The German Aerospace Center (DLR) has started trial operations at Vienna International Airport of a process designed to reduce wake turbulence during the final approach, and researchers describe first results as “very encouraging.” The researchers are using a DLR-developed and patented configuration of parallel ground plates to dissipate the circulating vortices in front of a runway more quickly. A laser-based measurement system (Lidar) records the behaviour of wake vortices in detail for subsequent evaluation.
“This project represents a major achievement in providing test results during live traffic at a highly frequented airport,” said Christian Kern, director of air traffic management at Austria’s air navigation service provider (ANSP) Austro Control.
“Early results are very encouraging and if these measures prove to be broadly effective, which we expect, this could result in improved safety and increased capacity at all airports.”
Austro Control, which carried out a safety assessment prior to the trials, supports the evaluation of the trial data and makes radar and flight plan data available. The ANSP and Vienna International Airport (VIE) have supported the construction of the plates.
For the VIE trials, DLR designed an installation consisting of two plate lines of respectively eight and nine ground plates—about 9 meters long and 4.5 meters high—placed in front of runway 16, one of two runways at the airport.
“We were able to measure about a quarter of the incoming flights,” Frank Holzäpfel of the DLR Institute of Atmospheric Physics said.

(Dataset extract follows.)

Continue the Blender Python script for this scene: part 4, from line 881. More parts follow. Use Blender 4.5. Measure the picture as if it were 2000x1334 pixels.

The very first evaluations show that the wake vortices near the plates decay “noticeably faster” than with approaches without the DLR plate lines and “reach our goal of reducing the lifetime of the longest wake vortices by 30 percent,” he said. The current trials, he added, show the “same very encouraging” characteristics of previous tests in the water-towing tank, flow simulations, and small-scale flight tests with the DLR HALO research aircraft, a modified Gulfstream G550, at the centre’s site in Oberpfaffenhofen, near Munich.
The VIE trials ran over three days but project leaders aim to complete 26 days of measurements over a six-month period. The research project focuses on reducing the wake turbulence of the largest-capacity passenger aircraft; however, the DLR procedure applies to all approaches as Vienna Airport hosts only one Airbus A380 movement per day. “We also aim to reduce the wake turbulence during the final approach of narrowbodies,” Holzäpfel noted. Narrowbodies account for most of Vienna Airport’s traffic. The choice of VIE stems from Austro Control’s long-term collaboration with DLR on the topic of wake turbulence and the airport’s proximity to DLR’s research centre. Researchers must be on site when the system is mounted and active.
It took a “long time” to get all the necessary safety approvals and the authorization of the Austrian minister of transport to install the plate lines in the landing area, Holzäpfel conceded.
While expressing satisfaction with the successful demonstration of the system at VIE, he cautioned it was too early to conclude the procedure will allow for a reduction of the separation between approaching aircraft, which in turn could lead to more effective use of existing runway capacity, thereby avoiding construction of additional runways. “The first objective is increasing safety,” he emphasized.
The project gets financial support from the EU’s SESAR public-private joint undertaking, the technological pillar of the Single European Sky to modernize Europe’s air traffic management.
High up in the air, wake vortices usually descend quickly, drift away and finally dissipate. Near the ground, they can hover for some time, a short distance upstream of the runway threshold. This is exactly where subsequent aircraft finish their approach. The DLR has created a system of plates arranged in parallel one behind the other, referred to as a plate line, can be set up to attenuate the circulating vortices in front of a runway more quickly. Secondary vortices form on the plates, which are about nine metres long and 4.5 metres high in this test installation. This causes the wake vortices to decay much more quickly.